Bunuel wrote:
Popular culture in the United States has become Europeanized to an extent unimaginable twenty-five years ago. Not many people then drank wine with meals, and no one drank imported mineral water. No idea would have been more astonishing that that Americans would pay to watch soccer games. Such thoughts arise because of a report that the American Association of State Highway and Transportation Officials has just adopted a proposal to develop the country’s first comprehensive interstate system of routes for bicycles.
The information given, if true, best supports which of the following?
A. Long-distance bicycle routes are used in Europe.
B. Drinking imported mineral water is a greater luxury than drinking imported wine.
C. United States culture has benefited from exposure to foreign ideas.
D. Most Europeans make regular use of bicycles.

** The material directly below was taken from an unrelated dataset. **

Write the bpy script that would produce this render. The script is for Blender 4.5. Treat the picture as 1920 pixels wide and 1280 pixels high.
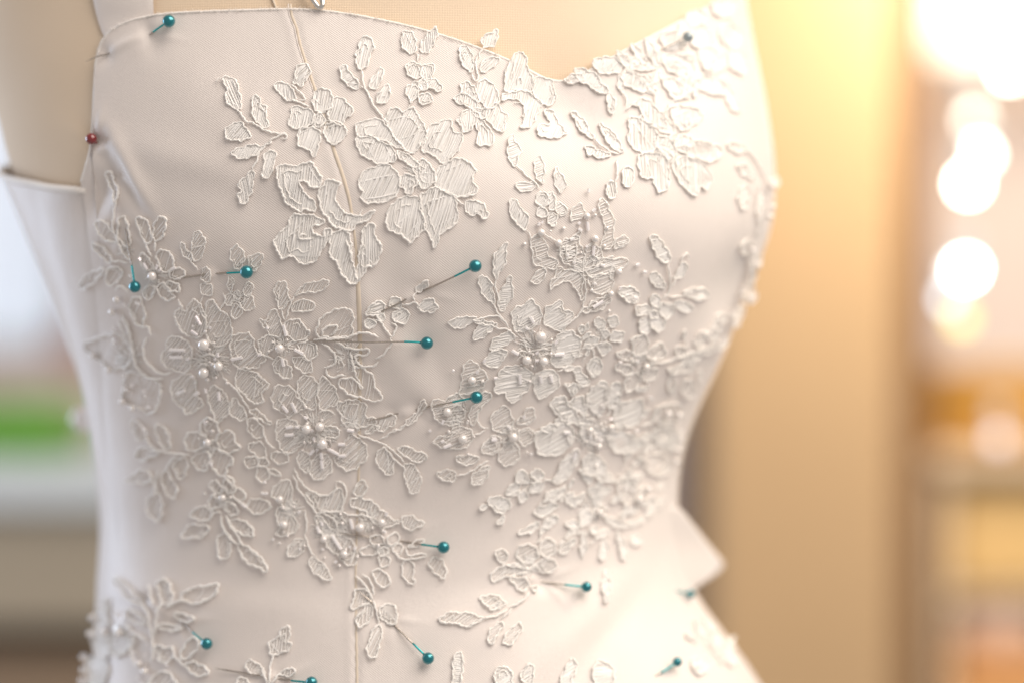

E. The influence of the United States on European culture has assumed unprecedented proportions in the last twenty-five years.
OFFICIAL EXPLANATION
When the author learns that an interstate system of bicycle routes is being planned, case after case of European customs becoming accepted in the United States comes to his or her mind. This mental association would be a natural one if the system of bicycle routes were itself yet another case of a European phenomenon being brought to the United States. This in turn presupposes that long-distance bicycle routes are indeed a European phenomenon, an idea expressed by
A, which is thus the correct answer. B is incorrect. The passage does not support any inference that the European practices in question are luxuries, let alone which of them are more or less of a luxury than the others. C is not the correct answer. The passage is completely neutral on whether “Europeanization” has been beneficial, detrimental, or neither. Although many people might regard activities such as the drinking of wine and mineral water as beneficial, the passage itself does not support the statement of benefit. D is also incorrect. The passage can be taken to suggest that bicycles are indeed used fairly widely in Europe, but nothing the passage supports the inference that the majority of Europeans are regular users of bicycles. The last answer choice is incorrect. The passage is concerned solely with the influence of Europe on popular culture in the United States and not at all with any influence going the other way, however strong that influence might in fact be.